Por Tomás Barrera (22 años), nieto de detenido desaparecido.
Recuerdo que cuando era niño preguntaba por mi abuelo, pues no sabía nada de él. Me generaba curiosidad porque mis compañeros sí tenían y hablaban de ellos. A mi papá hasta el día de hoy le cuesta hablar de él y de lo que pasó. Mi abuela, quien era mi figura materna, se mantenía en silencio, un silencio ensordecedor. Sin embargo, recuerdo muy bien haberla acompañado a reuniones donde se juntaba con otras mujeres que también llevaban una fotografía en blanco y negro colgada en el pecho. Al tiempo supe que el hombre de la foto era mi abuelo. Su nombre es José Guillermo Barrera Barrera, fue detenido en su casa en Curacaví cuando tenía 30 años y nunca más supimos de él.
Me acuerdo que el día que mi abuela me contó lo que realmente había pasado con su marido, yo no entendí mucho, pero mi instinto hizo que la abrazara y lloramos juntos. A partir de esa conversación nuestra relación fue mucho más íntima. Ella era una mujer luchadora y muy cálida. Lamentablemente falleció el año pasado y cuando miro sus fotos veo mucha tristeza en sus ojos, a pesar de eso nada la paralizó. Creo que esa misma tristeza cargamos hoy los nietos, pues la desaparición forzada no afecta solo a la persona desaparecida, es un trauma que traspasa las generaciones.

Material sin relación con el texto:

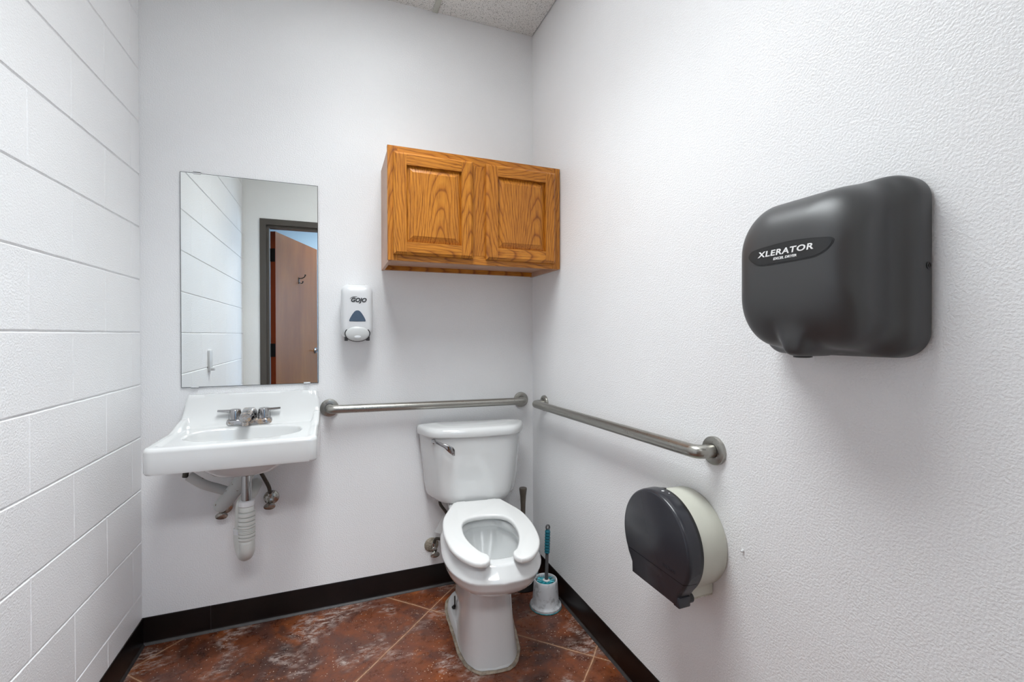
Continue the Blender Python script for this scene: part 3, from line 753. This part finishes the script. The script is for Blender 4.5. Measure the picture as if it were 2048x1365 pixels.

Yo siempre digo que en mi familia hubo un silencio permanente. Lo que pasó tras el golpe de Estado es un tema del que se habla muy poco. Sin embargo, recuerdo con nitidez cada 14 de marzo, día de la desaparición de mi abuelo, cuando nos reuníamos como familia simplemente a pensar en él. En la inocencia de niño, siempre me pregunté por qué había mucha tristeza ese día, siendo que generalmente nos juntábamos para reír y celebrar.
Mi abuelo era el sustento económico de la casa. Ante su ausencia mi abuela tuvo que salir a trabajar, así que su tiempo lo dividía en eso, en la búsqueda de su marido y sus hijos. Creo que la segunda generación, es decir los hijos de las víctimas, quedaron muy solos.
Es imposible dejar de pensar dónde estará mi abuelo. Hay personas que recuerdan haberlo visto en diferentes centros de detención en Santiago. Los testimonios coinciden en que se le veía muy maltratado producto de las torturas. Ya han pasado casi 50 años, pero la necesidad de cumplir con el rito de ir al cementerio a dejarle flores sigue siempre vigente.
Lo que yo aprendí de la dictadura no fue necesariamente por lo que me contaron en mi familia, desde muy pequeño sentí interés por aprender y hacer algo para evitar que esos hechos vuelvan a ocurrir. A los 15 años me convertí en voluntario del Sitio de Memoria del Estadio Nacional, luego trabajé en el Museo de la Memoria y actualmente estoy en la Fundación Víctor Jara. Todo esto me ha ayudado a tener más empatía con mi familia y de esa forma poder entender sus silencios.
Actualmente tengo 22 años, pertenezco a la tercera generación de familiares de las víctimas y estudio Historia en la Universidad de Chile, lugar que me ha permitido coincidir con otros nietos de víctimas y desde allí construir espacios de contención que me han permitido sobrellevar todo de una mejor manera. El daño que generó la dictadura no es un dolor solo del pasado, mientras no encontremos a nuestros familiares la herida seguirá abierta.